TBRN: THE LOVE AFFAIRS OF NATHANIEL P. is sure to invite comparisons to a show like “Girls.” What's your take on shows that offer female perspectives on dating, relationships and sex?

AW: I don’t have HBO, and I’m behind --- I’ve only seen the first season --- but from what I’ve seen, I think “Girls” is great. In a lot of ways, I think I was trying to do something similar in NATHANIEL P. I wanted to write honestly about the lives of young people, treating their relationships and friendships seriously and writing candidly about sex in all its potential for awkwardness. I also wanted my book to be funny, which “Girls” certainly is.

TBRN: What advice would you give for those of us navigating male/female platonic relationships?

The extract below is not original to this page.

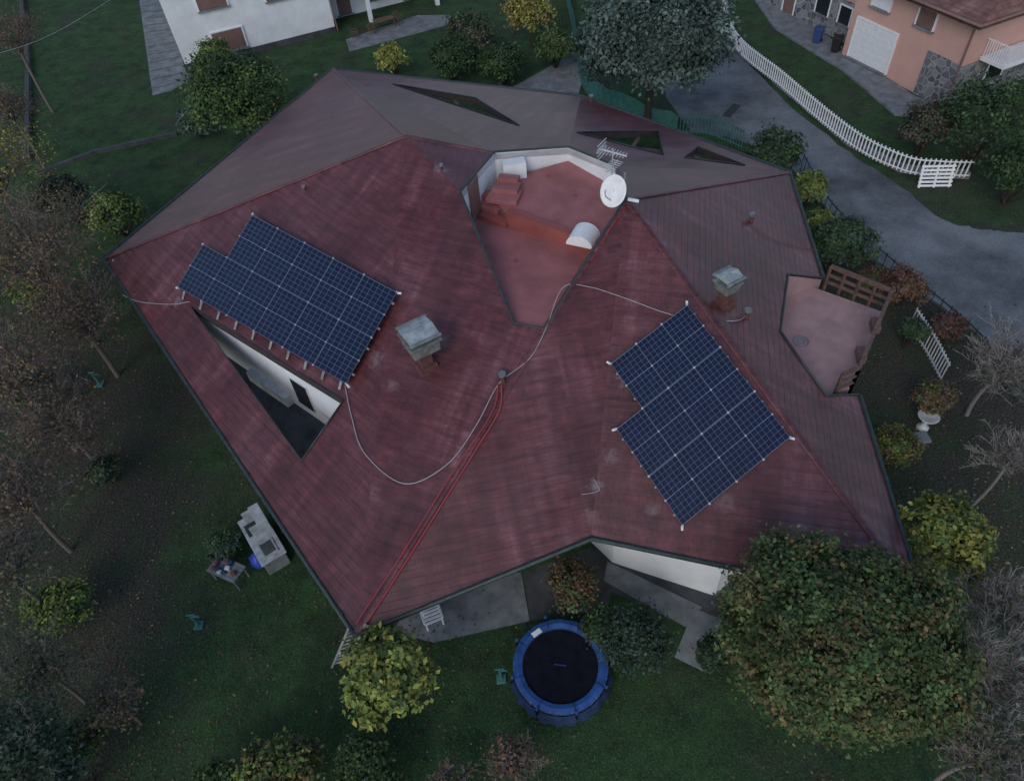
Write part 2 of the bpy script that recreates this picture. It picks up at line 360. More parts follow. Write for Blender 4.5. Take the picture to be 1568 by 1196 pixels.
# ------------------------------------------------------------------ balcony (east)
ZB=4.0
fl=[W(1203,425,ZB),W(1352,478,ZB),W(1303,594,ZB),W(1264,606,ZB),W(1188,512,ZB)]
slab('balcony_slab',[p[:2] for p in fl],ZB-.22,ZB,balc,house)
drop('balcony_wall',[E1,bq[0],bq[1],bq[2],E2],ZB-.2,balc,house,top=-.05)
segs=[]
def rail(p,q,n):
    for i in range(n+1):
        b_=lerp(p,q,i/n); segs.append((b_-Vector((0,0,.25)),b_+Vector((0,0,1.0)),.09))
    for z in(.3,.62,1.02): segs.append((p+Vector((0,0,z)),q+Vector((0,0,z)),.09 if z<1 else .13))
rp=W(1262,440,ZB);rail(rp,fl[1],4);rail(fl[1],fl[2],4);rail(fl[2],fl[3]+Vector((.3,0,0)),1)
bars('balcony_railing',segs,.07,wood,house)
for i,(u,v_) in enumerate(((1338,503),(1316,548))):
    p=W(u,v_,ZB); box('balcony_planter_%d'%i,(p.x,p.y,ZB+.15),(.28,.6,.3),brownsh,house,rz=-.25,bev=.02)
v=[];f=[];p=W(1226,523,ZB)
for r,z in((.09,.012),(.16,.012),(.22,.012),(.3,.012)):
    for k in range(24): v.append(Vector((p.x+r*math.cos(k*math.tau/24),p.y+r*math.sin(k*math.tau/24),ZB+z)))
for a_ in(0,2):
    for k in range(24): f.append((a_*24+k,a_*24+(k+1)%24,(a_+1)*24+(k+1)%24,(a_+1)*24+k))
mesh('balcony_ring_inlay',v,f,concrete,house)
# ------------------------------------------------------------------ chimneys and vents
def chimney(name,u,v,hh,w,cap,bw,bh):
    b=roof(u,v); rz=math.radians(28)
    box(name+'_shaft',b+Vector((0,0,hh/2-.3)),(w,w,hh+.6),brick,house,rz)
    t=b+Vector((0,0,hh))
    box(name+'_head',t+Vector((0,0,bh/2)),(bw,bw,bh),cap,house,rz,.03)
    box(name+'_slab',t+Vector((0,0,bh+.04)),(bw*1.16,bw*1.16,.07),patina,house,rz,.02)
    R=Matrix.Rotation(rz,3,'Z')
    for sx in(-1,1):
        for sy in(-1,1):
            box(name+'_post',t+R@Vector((sx*bw*.38,sy*bw*.38,bh+.16)),(.07,.07,.22),patina,house,rz,0)
    v=[];r=bw*.55
    for p in((-r,-r,0),(r,-r,0),(r,r,0),(-r,r,0),(-r,0,.13),(r,0,.13)): v.append(t+R@Vector(p)+Vector((0,0,bh+.26)))
    mesh(name+'_cowl',v,[(0,1,5,4),(2,3,4,5),(0,4,3),(1,2,5),(3,2,1,0)],metal,house)
    for s in(-1,1): tube(name+'_cowl_roll',[t+R@Vector((-r*1.05,s*r,bh+.26)),t+R@Vector((r*1.05,s*r,bh+.26))],.06,patina,house)
    box(name+'_base_flashing',b+Vector((0,0,.02)),(w*1.5,w*1.5,.3),brick,house,rz,.02)
chimney('chimney_west',652,560,.85,.42,patina,.92,.42)
chimney('chimney_east',1108,466,.65,.36,patina,.6,.25)
def vent(i,u,v,h=.3,r=.08):
    b=roof(u,v); tube('vent_pipe_%d'%i,[b-Vector((0,0,.1)),b+Vector((0,0,h))],r,brick,house)
    tube('vent_cap_%d'%i,[b+Vector((0,0,h)),b+Vector((0,0,h+.07))],r*1.6,patina,house)
for i,p in enumerate(((1150,340),(1143,487),(770,584),(486,124),(676,258,.1,.05),(466,290,.08,.05),(905,157))): vent(i,*p)
# ------------------------------------------------------------------ solar arrays
def array(name,quad,tri,off,nc,nr,missing):
    e=empty(name); TL,TR,BR,BL=[onplane(u,v,tri,off) for u,v in quad]
    n=(TR-TL).cross(BL-TL).normalized(); n=-n if n.z<0 else n
    def g(s,t): return lerp(lerp(TL,TR,s/nc),lerp(BL,BR,s/nc),t/nr)
    for r in range(nr):
        for c_ in range(nc):
            if (c_,r) in missing: continue
            gap=.003; q=[g(c_+gap,r+gap),g(c_+1-gap,r+gap),g(c_+1-gap,r+1-gap),g(c_+gap,r+1-gap)]
            cen=sum(q,Vector())/4; fr=.01
            def ins(p,k):
                d=cen-p; return p+d.normalized()*k*1.6
            v=[p+n*.02 for p in q]+[ins(p,fr)+n*.02 for p in q]+[ins(p,fr)+n*.014 for p in q]+[p-n*.02 for p in q]
            f=[];mi=[];uv=[]
            for k in range(4):
                j=(k+1)%4; f.append((k,j,4+j,4+k));f.append((4+k,4+j,8+j,8+k));f.append((k,12+k,12+j,j));mi+=[0]*3;uv+=[(0,0)]*12
            f.append((8,9,10,11));mi.append(1);uv+=[(0.0,0.0),(6,0.0),(6,10),(0,10)]
            f.append((15,14,13,12));mi.append(0);uv+=[(0,0)]*4
            mesh('panel_%d_%d'%(r,c_),v,f,[frm,cellm],e,uv,mi)
    sg=[]
    for r in range(nr):
        s0_=0 if (0,r) not in missing else 1
        for t in(.22,.78):
            sg.append((g(s0_-.04,r+t)-n*.06,g(nc+.04,r+t)-n*.06,.05))
            for s in np.linspace(s0_+.1,nc-.1,5): sg.append((g(float(s),r+t)-n*.06,g(float(s),r+t)-n*(off),.04))
    bars('rails',sg,.05,alu,e)
    sg=[]
    for r in range(nr+1):
        s0_=1 if (0,0) in missing and r<1 else 0
        for s in range(s0_,nc+1): sg.append((g(s,r)-n*.01,g(s,r)+n*.034,.06))
        if r<nr:
            s1_=1 if (0,r) in missing else 0
            for s in range(s1_,nc+1): sg.append((g(s,r+.5)-n*.01,g(s,r+.5)+n*.034,.05))
    bars('clamps',sg,.05,alu,e)
    for (s,t) in ((0 if (0,0) not in missing else 1,0),(nc,nr-1e-3),(0,nr),(nc,0),(0,1)):
        p=g(s,t); d_=(p-g(nc/2,nr/2)).normalized(); tube('bracket',[p-n*.05,p+d_*.14-n*.06],.04,white_p,e)
    return e
array('solar_panel_array',((350,310),(608,448),(530,588),(272,440)),T1,.32,6,2,{(0,0)})
array('solar_panel_array',((896,587),(1052,467),(1210,670),(1045,805)),T7,.2,4,3,{(0,0)})
e=empty('panel_support_struts'); sg=[]
for t in np.linspace(.04,.97,10):
    u=272+258*t; v_=440+148*t; p=onplane(u,v_,T1,.3); sg.append((p,onplane(u-3,v_+12,T1,.05),.07))
bars('struts',sg,.06,metal,e)
# ------------------------------------------------------------------ dish, antenna
e=empty('satellite_dish'); v=[];f=[]
nr_,ns_=6,32
for i in range(nr_+1):
    r=.47*i/nr_
    for k in range(ns_): a_=k*math.tau/ns_; v.append(Vector((r*math.cos(a_),r*math.sin(a_)*1.1,.38*r*r)))
for i in range(nr_):
    for k in range(ns_): f.append((i*ns_+k,i*ns_+(k+1)%ns_,(i+1)*ns_+(k+1)%ns_,(i+1)*ns_+k))
o=mesh('reflector',v,f,white_p,e,smooth=True); so=o.modifiers.new('s','SOLIDIFY'); so.thickness=.02
cen=W(941,293,9.75); o.location=cen
dirv=Vector((-.72,-.7,.55)).normalized(); o.rotation_mode='QUATERNION'; o.rotation_quaternion=dirv.to_track_quat('Z','Y')
tube('feed_arm',[cen-Vector((0,0,.45)),cen+dirv*.55-Vector((0,0,.2)),cen+dirv*.6],.018,metal,e); tube('lnb',[cen+dirv*.56,cen+dirv*.68],.045,white_p,e)
tube('mast',[P2+Vector((-.05,.12,-.2)),Vector((P2.x-.05,P2.y+.12,9.9))],.035,metal,e); tube('arm',[Vector((P2.x-.05,P2.y+.12,9.7)),cen-dirv*.02],.03,metal,e)
tube('roof_foot',[P2+Vector((.05,-.1,.05)),P2+Vector((.4,-.2,.0))],.06,white_p,e)
e=empty('tv_antenna'); m0=P2+Vector((-.4,.5,-.3)); tube('mast',[m0,m0+Vector((0,0,1.9))],.025,metal,e)
bm=m0+Vector((0,0,1.75)); dx=Vector((.8,-.6,0)); px_=Vector((.6,.8,0)); sg=[(bm-dx*.5,bm+dx*.5,.04)]
for k in range(9): c_=bm+dx*(-.45+.11*k); w_=.26-.012*k; sg.append((c_-px_*w_,c_+px_*w_,.02))
for z in(-.25,-.12,0,.12,.25): sg.append((bm-dx*.4-px_*.3+Vector((0,0,z)),bm-dx*.4+px_*.3+Vector((0,0,z)),.02))
b2=bm-Vector((0,0,.5)); sg.append((b2-px_*.4,b2+px_*.4,.04))
for k in range(7): c_=b2+px_*(-.36+.12*k); sg.append((c_-dx*.2,c_+dx*.2,.02))
bars('elements',sg,.02,dirtywhite,e)
# ------------------------------------------------------------------ cables
def rc(name,pts,r,m,off=.05):
    P=[roof(u,v,off) for u,v in pts]; return tube(name,cat(P),r,m)
rc('electric_cable',[(530,592),(540,640),(560,695),(620,741),(685,712),(728,655),(757,600),(770,582)],.016,whcab)
rc('electric_cable',[(775,578),(812,548),(836,503),(862,442),(900,440),(950,455),(1040,486),(1120,493),(1140,485)],.013,whcab)
rc('electric_cable',[(188,452),(215,463),(262,467),(292,463)],.014,whcab)
rc('electric_cable',[(910,735),(918,750),(905,755),(890,757)],.012,whcab)
rc('lifeline_cable',[(769,592),(764,630),(728,690),(700,735),(628,850),(556,962)],.028,redcab,.1)
rc('lifeline_cable',[(764,590),(757,628),(720,688),(690,732),(618,848),(547,955)],.02,redcab,.1)
rc('antenna_cable',[(958,318),(935,350),(920,378),(905,400)],.015,redcab)
rc('antenna_cable',[(1150,345),(1185,370),(1245,385)],.012,brick)
tube('power_line',cat([W(-120,110,8),W(60,62,7.6),W(200,-20,7.8)],10),.013,metal)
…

AW: I think one thing to keep in mind is to be understanding if one friend develops romantic feelings for the other. The easiest way for most of us, male or female, to be a jerk is to withhold empathy, and sometimes we do that when a friend feels something inconvenient, such as romantic interest that we don’t reciprocate. The other person’s feelings make us feel guilty and uncomfortable, so instead of dealing with the situation sympathetically, as we ought to, we blame the person for putting us in this position.

TBRN: How did you juggle the biggest relationships in your life --- the one with your husband and the one with Nate P.?

AW: I am incredibly lucky. My husband is the most supportive person imaginable, and I couldn’t have written this book without him, not only because he is an incredibly talented editor, who has read the book countless times over the years. I spent four years working on it before it was sold to a publisher, and for most of that time, I had no agent. The book wasn’t even a book in a certain sense --- it was just a Microsoft Word document. My husband always believed in it and always treated it as the most important work I could be doing.

TBRN: What advice would you give to 20Somethings who are still navigating the Nate P.s of the world?

AW: It’s so hard when you are stuck on someone, but no matter how great he seems --- no matter how smart, funny, charming --- if you are with a guy who is checked out of the relationship, it’s not going to work. You can play hard to get if you want, but it will only put off the inevitable. If you really like him, eventually your true feelings will show through in spite of your best efforts, and if his response is to back away, then you are right back to where you were before you started to play it cool. The good news is that you can do better. At some point after you’ve shaken off this one, you will meet a guy who is equally great and who truly wants to be in a relationship. You won’t have to have endless conversations with your girlfriends about why he does this or that mysterious thing or how you should act in response because everything will be so much easier: He will be kind and understanding and wanting to do 50 percent of the work to make the relationship succeed. That’s the guy you want to be with.

TBRN: What advice would you give to 20Something guys who are dealing with the Hannahs, Aurits and Elisas of the world?

AW: Too often in situations where we have more power --- because someone seems to care about us so much --- we behave badly. We stop making an effort to be kind and understanding and allow our worst, most irritable and selfish impulses to take over. Only later, once the person has finally had enough and walked away, do we realize what we’ve done and wish we could take it back. In retrospect, we often can’t understand why we behaved so badly. Try then to be nice --- not to be a sucker, but to be kind, even when you don’t have to be. I promise you will have less to be ashamed of later.

TBRN: Is this the end for Nate P., or do you have more in mind for him?

AW: This is the end.

TBRN: If not, what are you working on next?

AW: A novel that is not told from the male point of view.

TBRN: And we have to ask, what is your best/worst/most embarrassing breakup story?

AW: Well, as I said, there is nothing that the women characters in this book say or do that I can’t relate to some extent or another. But that’s probably as personal as I want to go. I decided to write fiction, not a memoir, so I wouldn’t have to write about my personal life.